### Directions
Lines containing "picture" are to be counted. Report the count alone.

Records from a collection
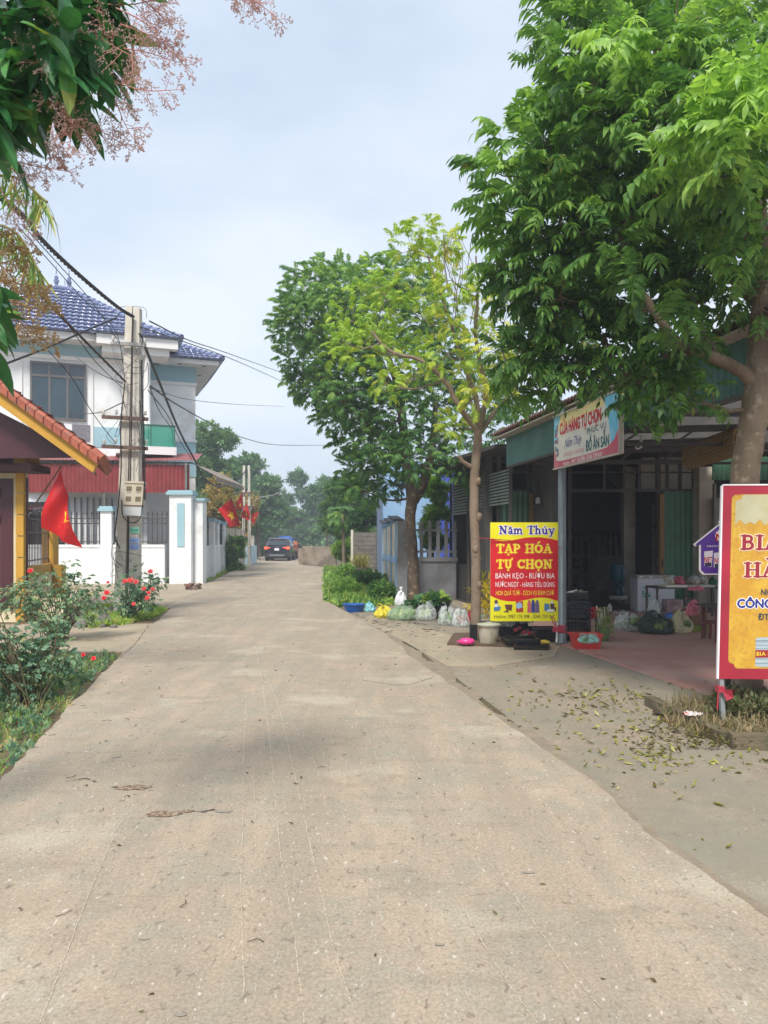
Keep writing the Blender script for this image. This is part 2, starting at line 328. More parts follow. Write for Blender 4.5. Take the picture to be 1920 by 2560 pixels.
GL = {
 'T': (.8, slab_T()),
 'A': (.86, [(.12, [(.14, .05), (.4, .93)]), (W_, [(.43, .93), (.7, .05)]), (.1, [(.24, .34), (.62, .34)]), (SF, [(.03, .05), (.27, .05)]), (SF, [(.54, .05), (.84, .05)])]),
 'P': (.76, [(W_, [(.2, .05), (.2, .95)]), (.17, [(.2, .92)]+arc(.42, .7, .2, .22, 90, -90)+[(.2, .48)]), (SF, [(.04, .05), (.38, .05)]), (SF, [(.04, .94), (.3, .94)])]),
 'B': (.8, [(W_, [(.2, .05), (.2, .95)]), (.15, [(.2, .93)]+arc(.42, .74, .17, .19, 90, -90)+[(.2, .55)]), (.17, [(.2, .52)]+arc(.44, .29, .2, .22, 90, -90)+[(.2, .07)]), (SF, [(.04, .05), (.3, .05)]), (SF, [(.04, .94), (.3, .94)])]),
 'I': (.46, [(W_, [(.22, .05), (.22, .95)]), (SF, [(.04, .05), (.4, .05)]), (SF, [(.04, .94), (.4, .94)])]),
 'H': (.92, [(W_, [(.2, .05), (.2, .95)]), (W_, [(.7, .05), (.7, .95)]), (.12, [(.2, .5), (.7, .5)]), (SF, [(.04, .05), (.36, .05)]), (SF, [(.04, .94), (.36, .94)]), (SF, [(.54, .05), (.86, .05)]), (SF, [(.54, .94), (.86, .94)])]),
 'O': (.9, [(.2, arc(.43, .5, .31, .4, 0, 360, 20))]),
 'C': (.82, [(.19, arc(.45, .5, .32, .4, 48, 315, 18)), (.1, [(.7, .94), (.7, .68)])]),
 'U': (.84, [(.19, [(.2, .93), (.2, .4)]+arc(.4, .34, .2, .25, 180, 360)+[(.6, .93)]), (SF, [(.04, .94), (.36, .94)]), (SF, [(.48, .94), (.72, .94)])]),
 'N': (.92, [(.13, [(.18, .05), (.18, .93)]), (.22, [(.2, .9), (.68, .12)]), (.13, [(.72, .06), (.72, .95)]), (SF, [(.04, .05), (.32, .05)]), (SF, [(.02, .94), (.26, .94)]), (SF, [(.56, .94), (.88, .94)])]),
 'a': (.64, [(.16, [(.16, .56)]+arc(.3, .5, .15, .15, 120, 0)+[(.46, .1)]), (.15, arc(.27, .2, .14, .14, 0, 360)), (.1, [(.44, .06), (.58, .06)])]),
 'm': (1.04, [(.17, [(.16, .05), (.16, .6)]), (.16, [(.16, .4)]+arc(.33, .45, .14, .17, 170, 0)+[(.47, .05)]), (.16, [(.5, .4)]+arc(.68, .45, .14, .17, 170, 0)+[(.83, .05)]), (.1, [(.02, .05), (.28, .05)]), (.1, [(.38, .05), (.58, .05)]), (.1, [(.72, .05), (.96, .05)]), (.1, [(.02, .62), (.16, .62)])]),
 'h': (.74, [(.18, [(.18, .05), (.18, .98)]), (.16, [(.18, .42)]+arc(.36, .45, .16, .17, 170, 0)+[(.53, .05)]), (.1, [(.04, .05), (.3, .05)]), (.1, [(.42, .05), (.66, .05)]), (.1, [(.02, .98), (.18, .98)])]),
 'u': (.72, [(.17, [(.16, .6), (.16, .24)]+arc(.31, .22, .15, .15, 180, 330)), (.17, [(.5, .6), (.5, .05)]), (.1, [(.02, .62), (.18, .62)]), (.1, [(.38, .62), (.5, .62)]), (.1, [(.5, .05), (.64, .05)])]),
 'y': (.72, [(.17, [(.14, .6), (.36, .06)]), (.13, [(.58, .6), (.3, -.22), (.16, -.24)]), (.1, [(.02, .62), (.28, .62)]), (.1, [(.46, .62), (.7, .62)])]),
}
def dia(ch):
    base = {'Ạ': 'A', 'Ó': 'O', 'Ự': 'U', 'Ọ': 'O', 'ă': 'a', 'ú': 'u', 'À': 'A'}.get(ch, ch); adv, st = GL[base]; st = list(st); m = adv/2-.03
    if ch in 'ẠỌỰ': st.append((.19, [(m, -.17), (m+.001, -.17)]))
    if ch == 'Ự': st.append((.13, [(.62, .94), (.78, 1.02), (.8, 1.14)]))
    if ch == 'Ó': st.append((.13, [(m-.06, 1.1), (m+.12, 1.24)]))
    if ch == 'À': st.append((.12, [(m+.06, 1.1), (m-.14, 1.26)]))
    if ch == 'ú': st.append((.11, [(m-.04, .78), (m+.1, .94)]))
    if ch == 'ă': st.append((.09, arc(m, .92, .15, .13, 200, 340)))
    return adv, st
def slabtext(s, grow=0.0, cell=.035):
    """slab-serif letters as thin rectangles that never overlap; unit = cap height"""
    segs = []; x = 0
    for ch in s:
        if ch == ' ': x += .45; continue
        adv, st = dia(ch)
        for wd, pl in st:
            for a, b in zip(pl[:-1], pl[1:]): segs.append((wd/2+grow, x+a[0], a[1], x+b[0], b[1]))
        x += adv
    nx, ny = int((x+.4)/cell), int(1.9/cell); gx = (np.arange(nx)+.5)*cell-.2; gy = (np.arange(ny)+.5)*cell-.45; X, Y = np.meshgrid(gx, gy); M = np.zeros_like(X, bool)
    for wd, x0, y0, x1, y1 in segs:
        dx, dy = x1-x0, y1-y0; L2 = dx*dx+dy*dy+1e-12; t = np.clip(((X-x0)*dx+(Y-y0)*dy)/L2, 0, 1); M |= ((X-x0-t*dx)**2+(Y-y0-t*dy)**2) < wd*wd
    rects = []
    for j in range(ny):
        i = 0
        while i < nx:
            if M[j, i]:
                k = i
                while k < nx and M[j, k]: k += 1
                rects.append((gx[i]-cell/2, gx[k-1]+cell/2, gy[j]-cell/2, gy[j]+cell/2)); i = k
            else: i += 1
    return rects, x
class Board:
    """a flat sign: bottom-left corner O, full width and height vectors, reference rectangle (x0, y0 top, x1, y1 bottom)"""
    def __init__(s, O, Uv, Vv, ref): s.O = Vector(O); s.U = Vector(Uv); s.V = Vector(Vv); s.N = s.U.cross(s.V).normalized(); s.r = ref
    def pt(s, x, y, l=1): x0, y0, x1, y1 = s.r; return s.O+s.U*((x-x0)/(x1-x0))+s.V*((y1-y)/(y1-y0))+s.N*(.0018*l)
    def poly(s, mb, pts, l=1): mb.poly([s.pt(x, y, l) for x, y in pts]); return s
    def rect(s, mb, x0, y0, x1, y1, l=1): return s.poly(mb, [(x0, y1), (x1, y1), (x1, y0), (x0, y0)], l)
    def ell(s, mb, cx, cy, rx, ry, l=1, n=16): return s.poly(mb, [(cx+rx*math.cos(2*math.pi*i/n), cy-ry*math.sin(2*math.pi*i/n)) for i in range(n)], l)
    def text(s, mb, t, x0, y0, x1, y1, l=2, off=0.0, shear=0.0, slope=0.0):
        rects, a, b, c, d = rastertext(t, off, shear)
        for u0, u1, v0, v1 in rects: mb.poly([s.pt(x0+(u-a)/(b-a)*(x1-x0), y1-(v-c)/(d-c)*(y1-y0), l) for u, v in ((u0, v0), (u1, v0), (u1, v1), (u0, v1))])
        return s
    def slab(s, mb, t, x0, y0, x1, y1, l=2, grow=0.0, cell=.035):
        """cap height between y0 and y1"""
        rects, wd = slabtext(t, grow, cell)
        for a, b, c, d in rects:
            q = [(x0+u/wd*(x1-x0), y1-v*(y1-y0)) for u, v in ((a, c), (b, c), (b, d), (a, d))]; mb.poly([s.pt(*p, l) for p in q])
        return s
    def panel(s, mb, th=.02): mb.slab([s.O, s.O+s.U, s.O+s.U+s.V, s.O+s.V], -s.N*th); return s
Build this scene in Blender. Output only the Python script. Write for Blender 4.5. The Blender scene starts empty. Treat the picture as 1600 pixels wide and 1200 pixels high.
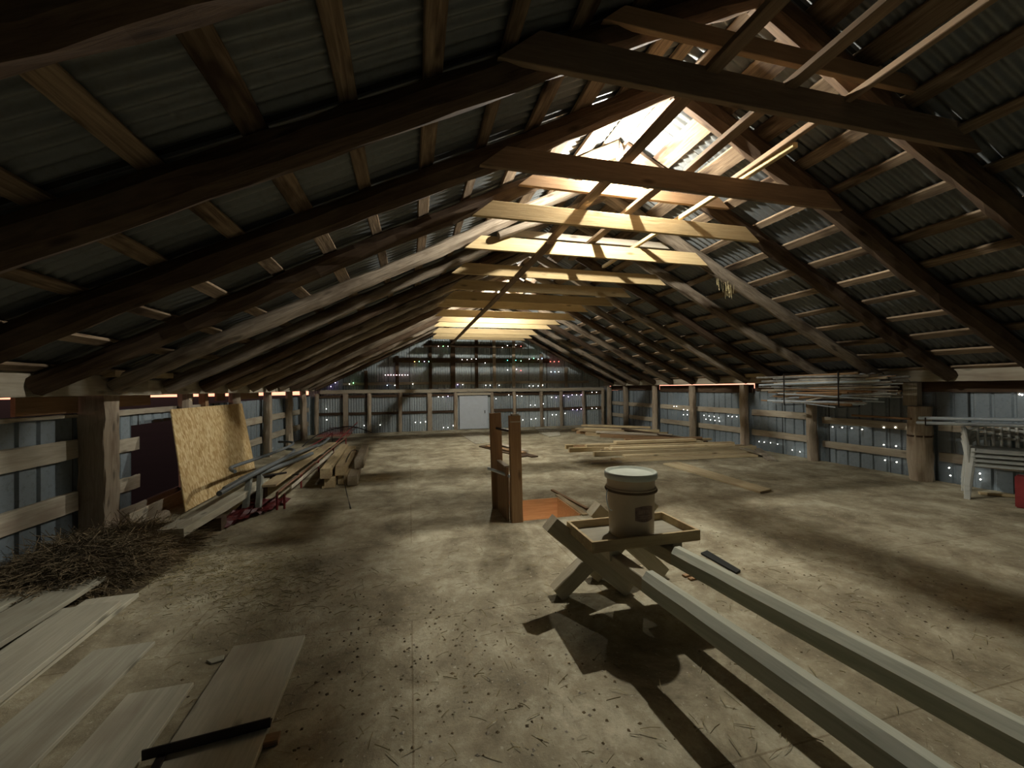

### Output for this exercise
2